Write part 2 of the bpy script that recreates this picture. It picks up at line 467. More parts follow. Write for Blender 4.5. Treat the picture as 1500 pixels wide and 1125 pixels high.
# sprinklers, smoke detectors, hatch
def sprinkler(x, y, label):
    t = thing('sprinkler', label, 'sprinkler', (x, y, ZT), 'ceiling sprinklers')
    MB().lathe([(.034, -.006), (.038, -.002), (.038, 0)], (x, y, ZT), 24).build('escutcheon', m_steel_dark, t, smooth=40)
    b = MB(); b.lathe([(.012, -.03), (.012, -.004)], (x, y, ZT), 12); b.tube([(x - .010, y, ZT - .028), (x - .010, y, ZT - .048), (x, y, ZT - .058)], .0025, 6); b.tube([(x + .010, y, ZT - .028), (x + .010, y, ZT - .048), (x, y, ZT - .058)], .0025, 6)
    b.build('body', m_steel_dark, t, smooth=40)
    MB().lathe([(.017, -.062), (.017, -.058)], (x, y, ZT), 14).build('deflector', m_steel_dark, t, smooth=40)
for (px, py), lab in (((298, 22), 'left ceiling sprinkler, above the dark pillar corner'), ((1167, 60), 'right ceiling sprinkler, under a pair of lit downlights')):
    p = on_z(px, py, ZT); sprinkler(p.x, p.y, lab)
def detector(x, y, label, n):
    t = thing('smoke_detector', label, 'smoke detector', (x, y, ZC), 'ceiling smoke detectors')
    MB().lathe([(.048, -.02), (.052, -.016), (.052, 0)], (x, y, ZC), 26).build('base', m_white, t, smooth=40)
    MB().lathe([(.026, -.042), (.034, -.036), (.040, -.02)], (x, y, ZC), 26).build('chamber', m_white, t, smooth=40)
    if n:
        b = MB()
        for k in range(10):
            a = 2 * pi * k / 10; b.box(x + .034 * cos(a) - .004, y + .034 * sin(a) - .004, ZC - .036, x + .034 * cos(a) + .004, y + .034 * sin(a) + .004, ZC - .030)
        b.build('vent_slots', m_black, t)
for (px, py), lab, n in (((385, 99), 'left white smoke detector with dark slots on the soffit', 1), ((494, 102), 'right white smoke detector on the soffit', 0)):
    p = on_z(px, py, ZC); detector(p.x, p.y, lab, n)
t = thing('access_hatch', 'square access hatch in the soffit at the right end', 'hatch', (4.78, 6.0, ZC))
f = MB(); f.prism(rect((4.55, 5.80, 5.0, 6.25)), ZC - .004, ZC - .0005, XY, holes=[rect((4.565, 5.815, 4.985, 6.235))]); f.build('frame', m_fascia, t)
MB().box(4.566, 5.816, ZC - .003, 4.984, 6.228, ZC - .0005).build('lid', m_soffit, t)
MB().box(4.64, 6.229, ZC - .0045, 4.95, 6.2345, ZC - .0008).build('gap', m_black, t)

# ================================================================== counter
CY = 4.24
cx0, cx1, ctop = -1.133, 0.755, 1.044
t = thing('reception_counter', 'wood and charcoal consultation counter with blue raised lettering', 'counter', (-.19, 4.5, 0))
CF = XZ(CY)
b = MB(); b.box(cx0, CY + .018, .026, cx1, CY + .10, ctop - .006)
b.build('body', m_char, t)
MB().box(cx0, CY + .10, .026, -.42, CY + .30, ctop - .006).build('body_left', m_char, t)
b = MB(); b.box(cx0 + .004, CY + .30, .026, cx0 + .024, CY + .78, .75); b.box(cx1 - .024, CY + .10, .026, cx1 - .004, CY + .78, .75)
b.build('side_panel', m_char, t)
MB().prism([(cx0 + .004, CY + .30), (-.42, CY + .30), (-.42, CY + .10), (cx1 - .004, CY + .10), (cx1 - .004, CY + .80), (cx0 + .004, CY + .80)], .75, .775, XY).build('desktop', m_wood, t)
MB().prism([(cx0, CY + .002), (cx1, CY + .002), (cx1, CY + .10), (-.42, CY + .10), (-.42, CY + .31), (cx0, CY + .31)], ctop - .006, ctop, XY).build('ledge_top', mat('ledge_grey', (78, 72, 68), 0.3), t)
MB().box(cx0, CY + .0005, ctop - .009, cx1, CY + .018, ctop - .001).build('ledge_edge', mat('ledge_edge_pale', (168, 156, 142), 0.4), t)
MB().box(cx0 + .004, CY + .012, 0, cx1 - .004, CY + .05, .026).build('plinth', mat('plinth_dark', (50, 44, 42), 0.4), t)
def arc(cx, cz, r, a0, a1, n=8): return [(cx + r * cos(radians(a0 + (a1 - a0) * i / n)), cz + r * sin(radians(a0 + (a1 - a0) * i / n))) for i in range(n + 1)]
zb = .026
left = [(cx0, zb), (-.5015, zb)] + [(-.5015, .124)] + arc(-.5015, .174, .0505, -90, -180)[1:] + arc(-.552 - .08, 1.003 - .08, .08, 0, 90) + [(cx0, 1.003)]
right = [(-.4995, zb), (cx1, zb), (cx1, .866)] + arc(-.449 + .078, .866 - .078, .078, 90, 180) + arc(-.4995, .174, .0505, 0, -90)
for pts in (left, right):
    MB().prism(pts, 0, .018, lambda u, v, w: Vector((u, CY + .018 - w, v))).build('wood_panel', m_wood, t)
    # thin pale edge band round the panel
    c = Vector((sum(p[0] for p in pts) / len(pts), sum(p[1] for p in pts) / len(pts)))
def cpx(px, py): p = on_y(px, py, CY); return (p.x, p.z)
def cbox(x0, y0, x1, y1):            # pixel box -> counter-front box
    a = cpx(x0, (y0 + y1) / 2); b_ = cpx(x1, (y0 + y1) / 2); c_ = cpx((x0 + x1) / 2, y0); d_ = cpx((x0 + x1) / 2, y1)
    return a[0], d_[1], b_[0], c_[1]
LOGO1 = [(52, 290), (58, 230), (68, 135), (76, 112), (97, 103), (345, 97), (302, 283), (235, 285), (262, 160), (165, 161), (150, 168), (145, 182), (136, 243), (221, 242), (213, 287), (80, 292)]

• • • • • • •

__Required task__: Type out the material again exactly as presented.

__Problem solution__:
Write part 2 of the bpy script that recreates this picture. It picks up at line 467. More parts follow. Write for Blender 4.5. Treat the picture as 1500 pixels wide and 1125 pixels high.
# sprinklers, smoke detectors, hatch
def sprinkler(x, y, label):
    t = thing('sprinkler', label, 'sprinkler', (x, y, ZT), 'ceiling sprinklers')
    MB().lathe([(.034, -.006), (.038, -.002), (.038, 0)], (x, y, ZT), 24).build('escutcheon', m_steel_dark, t, smooth=40)
    b = MB(); b.lathe([(.012, -.03), (.012, -.004)], (x, y, ZT), 12); b.tube([(x - .010, y, ZT - .028), (x - .010, y, ZT - .048), (x, y, ZT - .058)], .0025, 6); b.tube([(x + .010, y, ZT - .028), (x + .010, y, ZT - .048), (x, y, ZT - .058)], .0025, 6)
    b.build('body', m_steel_dark, t, smooth=40)
    MB().lathe([(.017, -.062), (.017, -.058)], (x, y, ZT), 14).build('deflector', m_steel_dark, t, smooth=40)
for (px, py), lab in (((298, 22), 'left ceiling sprinkler, above the dark pillar corner'), ((1167, 60), 'right ceiling sprinkler, under a pair of lit downlights')):
    p = on_z(px, py, ZT); sprinkler(p.x, p.y, lab)
def detector(x, y, label, n):
    t = thing('smoke_detector', label, 'smoke detector', (x, y, ZC), 'ceiling smoke detectors')
    MB().lathe([(.048, -.02), (.052, -.016), (.052, 0)], (x, y, ZC), 26).build('base', m_white, t, smooth=40)
    MB().lathe([(.026, -.042), (.034, -.036), (.040, -.02)], (x, y, ZC), 26).build('chamber', m_white, t, smooth=40)
    if n:
        b = MB()
        for k in range(10):
            a = 2 * pi * k / 10; b.box(x + .034 * cos(a) - .004, y + .034 * sin(a) - .004, ZC - .036, x + .034 * cos(a) + .004, y + .034 * sin(a) + .004, ZC - .030)
        b.build('vent_slots', m_black, t)
for (px, py), lab, n in (((385, 99), 'left white smoke detector with dark slots on the soffit', 1), ((494, 102), 'right white smoke detector on the soffit', 0)):
    p = on_z(px, py, ZC); detector(p.x, p.y, lab, n)
t = thing('access_hatch', 'square access hatch in the soffit at the right end', 'hatch', (4.78, 6.0, ZC))
f = MB(); f.prism(rect((4.55, 5.80, 5.0, 6.25)), ZC - .004, ZC - .0005, XY, holes=[rect((4.565, 5.815, 4.985, 6.235))]); f.build('frame', m_fascia, t)
MB().box(4.566, 5.816, ZC - .003, 4.984, 6.228, ZC - .0005).build('lid', m_soffit, t)
MB().box(4.64, 6.229, ZC - .0045, 4.95, 6.2345, ZC - .0008).build('gap', m_black, t)

# ================================================================== counter
CY = 4.24
cx0, cx1, ctop = -1.133, 0.755, 1.044
t = thing('reception_counter', 'wood and charcoal consultation counter with blue raised lettering', 'counter', (-.19, 4.5, 0))
CF = XZ(CY)
b = MB(); b.box(cx0, CY + .018, .026, cx1, CY + .10, ctop - .006)
b.build('body', m_char, t)
MB().box(cx0, CY + .10, .026, -.42, CY + .30, ctop - .006).build('body_left', m_char, t)
b = MB(); b.box(cx0 + .004, CY + .30, .026, cx0 + .024, CY + .78, .75); b.box(cx1 - .024, CY + .10, .026, cx1 - .004, CY + .78, .75)
b.build('side_panel', m_char, t)
MB().prism([(cx0 + .004, CY + .30), (-.42, CY + .30), (-.42, CY + .10), (cx1 - .004, CY + .10), (cx1 - .004, CY + .80), (cx0 + .004, CY + .80)], .75, .775, XY).build('desktop', m_wood, t)
MB().prism([(cx0, CY + .002), (cx1, CY + .002), (cx1, CY + .10), (-.42, CY + .10), (-.42, CY + .31), (cx0, CY + .31)], ctop - .006, ctop, XY).build('ledge_top', mat('ledge_grey', (78, 72, 68), 0.3), t)
MB().box(cx0, CY + .0005, ctop - .009, cx1, CY + .018, ctop - .001).build('ledge_edge', mat('ledge_edge_pale', (168, 156, 142), 0.4), t)
MB().box(cx0 + .004, CY + .012, 0, cx1 - .004, CY + .05, .026).build('plinth', mat('plinth_dark', (50, 44, 42), 0.4), t)
def arc(cx, cz, r, a0, a1, n=8): return [(cx + r * cos(radians(a0 + (a1 - a0) * i / n)), cz + r * sin(radians(a0 + (a1 - a0) * i / n))) for i in range(n + 1)]
zb = .026
left = [(cx0, zb), (-.5015, zb)] + [(-.5015, .124)] + arc(-.5015, .174, .0505, -90, -180)[1:] + arc(-.552 - .08, 1.003 - .08, .08, 0, 90) + [(cx0, 1.003)]
right = [(-.4995, zb), (cx1, zb), (cx1, .866)] + arc(-.449 + .078, .866 - .078, .078, 90, 180) + arc(-.4995, .174, .0505, 0, -90)
for pts in (left, right):
    MB().prism(pts, 0, .018, lambda u, v, w: Vector((u, CY + .018 - w, v))).build('wood_panel', m_wood, t)
    # thin pale edge band round the panel
    c = Vector((sum(p[0] for p in pts) / len(pts), sum(p[1] for p in pts) / len(pts)))
def cpx(px, py): p = on_y(px, py, CY); return (p.x, p.z)
def cbox(x0, y0, x1, y1):            # pixel box -> counter-front box
    a = cpx(x0, (y0 + y1) / 2); b_ = cpx(x1, (y0 + y1) / 2); c_ = cpx((x0 + x1) / 2, y0); d_ = cpx((x0 + x1) / 2, y1)
    return a[0], d_[1], b_[0], c_[1]
LOGO1 = [(52, 290), (58, 230), (68, 135), (76, 112), (97, 103), (345, 97), (302, 283), (235, 285), (262, 160), (165, 161), (150, 168), (145, 182), (136, 243), (221, 242), (213, 287), (80, 292)]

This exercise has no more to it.